Bryce expands on EV affordability:

“In 2019, the National Bureau of Economic Research published a study that found the average household income of EV buyers was about $140,000. That’s twice the median household income in the U.S., which was nearly $69,000 in 2019. The average owner of a Tesla Model S has a household income of about $153,000”

“Wealthy EV buyers are being subsidized by low and middle-income consumers. In 2016, two academics at the University of California at Berkeley, Severin Borenstein and Lucas W. Davis published a paper that concluded the majority of the money being collected under federal programs aimed at promoting energy efficiency and alternative transportation was going to wealthy Americans. They found “the most extreme disparity is in the program aimed at electric vehicles, where we find that the top income quintile has received about 90% of all credits.” They continued saying that taxpayers who had adjusted gross incomes “in excess of $75,000 have received…about 90% of all credit dollars aimed at electric cars.”

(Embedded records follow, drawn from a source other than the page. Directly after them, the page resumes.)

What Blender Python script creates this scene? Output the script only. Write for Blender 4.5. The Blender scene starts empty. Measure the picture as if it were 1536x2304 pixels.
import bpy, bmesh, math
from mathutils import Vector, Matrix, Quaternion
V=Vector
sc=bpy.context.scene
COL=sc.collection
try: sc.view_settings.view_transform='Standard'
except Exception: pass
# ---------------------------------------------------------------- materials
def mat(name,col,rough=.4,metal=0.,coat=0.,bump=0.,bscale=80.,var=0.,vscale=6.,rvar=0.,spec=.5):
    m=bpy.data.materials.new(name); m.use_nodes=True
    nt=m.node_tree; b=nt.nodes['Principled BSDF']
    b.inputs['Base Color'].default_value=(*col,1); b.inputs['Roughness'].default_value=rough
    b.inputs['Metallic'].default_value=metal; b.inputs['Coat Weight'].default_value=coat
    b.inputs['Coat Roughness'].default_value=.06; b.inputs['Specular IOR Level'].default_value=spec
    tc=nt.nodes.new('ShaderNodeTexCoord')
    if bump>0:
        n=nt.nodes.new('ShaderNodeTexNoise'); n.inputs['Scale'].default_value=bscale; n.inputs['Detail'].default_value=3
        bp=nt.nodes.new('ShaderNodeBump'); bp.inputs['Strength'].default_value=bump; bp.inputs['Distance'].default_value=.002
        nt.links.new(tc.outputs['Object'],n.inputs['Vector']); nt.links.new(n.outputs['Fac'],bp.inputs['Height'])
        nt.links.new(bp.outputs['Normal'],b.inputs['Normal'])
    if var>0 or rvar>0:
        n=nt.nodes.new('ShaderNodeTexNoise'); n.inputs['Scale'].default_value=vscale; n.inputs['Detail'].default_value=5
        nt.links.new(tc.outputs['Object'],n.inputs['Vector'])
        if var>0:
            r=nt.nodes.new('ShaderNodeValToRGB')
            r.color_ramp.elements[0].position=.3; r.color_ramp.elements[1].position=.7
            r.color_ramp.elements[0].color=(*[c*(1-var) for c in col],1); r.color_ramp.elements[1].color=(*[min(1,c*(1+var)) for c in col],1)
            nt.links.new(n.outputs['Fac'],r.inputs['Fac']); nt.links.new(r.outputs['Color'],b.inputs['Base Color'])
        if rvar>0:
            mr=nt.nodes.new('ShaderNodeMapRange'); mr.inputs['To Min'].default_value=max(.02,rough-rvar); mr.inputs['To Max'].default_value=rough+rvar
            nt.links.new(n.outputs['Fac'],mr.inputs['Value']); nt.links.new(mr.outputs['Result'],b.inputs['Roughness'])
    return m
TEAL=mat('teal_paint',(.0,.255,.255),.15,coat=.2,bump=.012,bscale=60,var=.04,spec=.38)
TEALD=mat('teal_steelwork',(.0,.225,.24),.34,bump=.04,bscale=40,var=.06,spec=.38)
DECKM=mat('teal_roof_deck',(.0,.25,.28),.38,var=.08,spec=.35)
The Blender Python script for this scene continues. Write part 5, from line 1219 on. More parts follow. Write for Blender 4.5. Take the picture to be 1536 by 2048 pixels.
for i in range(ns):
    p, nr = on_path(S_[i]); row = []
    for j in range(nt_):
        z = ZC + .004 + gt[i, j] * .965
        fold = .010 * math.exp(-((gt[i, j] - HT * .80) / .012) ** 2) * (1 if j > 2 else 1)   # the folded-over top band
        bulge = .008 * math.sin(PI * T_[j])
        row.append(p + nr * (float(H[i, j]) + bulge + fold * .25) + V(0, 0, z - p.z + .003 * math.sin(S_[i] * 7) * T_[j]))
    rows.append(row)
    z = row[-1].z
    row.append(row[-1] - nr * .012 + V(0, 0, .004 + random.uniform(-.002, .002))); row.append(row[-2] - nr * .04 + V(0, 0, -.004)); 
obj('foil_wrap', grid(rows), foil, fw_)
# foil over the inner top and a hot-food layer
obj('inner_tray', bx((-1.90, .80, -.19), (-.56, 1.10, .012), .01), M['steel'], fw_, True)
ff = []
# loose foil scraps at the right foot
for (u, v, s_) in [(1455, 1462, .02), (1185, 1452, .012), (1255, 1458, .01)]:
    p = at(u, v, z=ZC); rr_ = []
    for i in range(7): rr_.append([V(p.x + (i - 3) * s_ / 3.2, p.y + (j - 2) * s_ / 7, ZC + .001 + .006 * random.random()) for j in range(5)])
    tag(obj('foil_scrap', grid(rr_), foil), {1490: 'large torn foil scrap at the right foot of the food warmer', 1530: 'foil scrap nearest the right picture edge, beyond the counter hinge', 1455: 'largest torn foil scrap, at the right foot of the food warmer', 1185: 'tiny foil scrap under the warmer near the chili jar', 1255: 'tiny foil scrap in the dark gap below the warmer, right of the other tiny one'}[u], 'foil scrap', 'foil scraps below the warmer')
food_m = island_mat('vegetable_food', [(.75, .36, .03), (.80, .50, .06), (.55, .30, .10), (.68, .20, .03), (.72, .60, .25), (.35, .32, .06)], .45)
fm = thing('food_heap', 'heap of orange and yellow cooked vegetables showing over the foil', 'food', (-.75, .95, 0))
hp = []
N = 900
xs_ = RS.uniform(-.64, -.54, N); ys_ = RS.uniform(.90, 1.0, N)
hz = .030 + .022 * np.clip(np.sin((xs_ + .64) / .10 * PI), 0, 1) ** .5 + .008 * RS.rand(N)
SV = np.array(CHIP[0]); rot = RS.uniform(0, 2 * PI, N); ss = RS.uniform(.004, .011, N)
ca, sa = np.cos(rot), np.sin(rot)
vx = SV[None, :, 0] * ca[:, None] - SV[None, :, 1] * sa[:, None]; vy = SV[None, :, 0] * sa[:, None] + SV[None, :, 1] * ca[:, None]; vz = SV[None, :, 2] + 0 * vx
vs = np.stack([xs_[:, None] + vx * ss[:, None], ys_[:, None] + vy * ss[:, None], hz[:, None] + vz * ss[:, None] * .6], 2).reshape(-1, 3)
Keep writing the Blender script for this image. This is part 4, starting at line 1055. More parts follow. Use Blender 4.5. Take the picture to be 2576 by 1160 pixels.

Bryce used the June 9 report by the California Energy Commission (CEC) for the following comments:

“Low and middle-income ratepayers will also be forced to pay for the generation capacity and grid upgrades needed to accommodate electrification of transportation. The same CEC report found that by 2030, “electricity consumption from passenger EV charging could reach about 5,500 megawatts (MW) around midnight and 4,600 MW around 10 a.m. on a typical weekday, increasing electricity demand by up to 20–25 percent at those times.” To put that 5,000 MW or so of new generation capacity in perspective, it is roughly equal to the rated output of all of California’s existing geothermal and nuclear plants, combined. It must be noted here that the state is slated to close its last remaining nuclear plant, the Diablo Canyon Power Plant, by 2025. “The California grid will have difficulty providing electricity from midnight until the early morning hours because it is heavily dependent on solar energy to meet demand. Thus, it is highly likely that to meet the power demand needed to charge EVs, the state will have to deploy more natural gas-fired capacity. The timing of EV charging will have a big effect on greenhouse gas emissions. If the state has to rely on gas-fired generators to charge EVs at night, the climate benefits of widespread EV adoption may be negated.”

Bryce notes this about California energy prices:

In 2020, California’s electricity prices jumped by 7.5%, making it the biggest price increase of any state in the country last year and nearly seven times the increase that was seen in the United States as a whole. According to data from the Energy Information Administration, the all-sector price of electricity in California last year increased to 18.15 cents per kilowatt-hour, which means that Californians are now paying about 70% more for their electricity than the U.S. average all-sector rate of 10.66 cents per kWh.

Bryce paints a realistic picture of the future if we continue down the path set out by the Biden Administration and progressive States.  The lower- and middle-income families will be paying regressive taxes in the form of higher electricity prices. if we do not resist going down the progressives’ path that might be the least of our problems.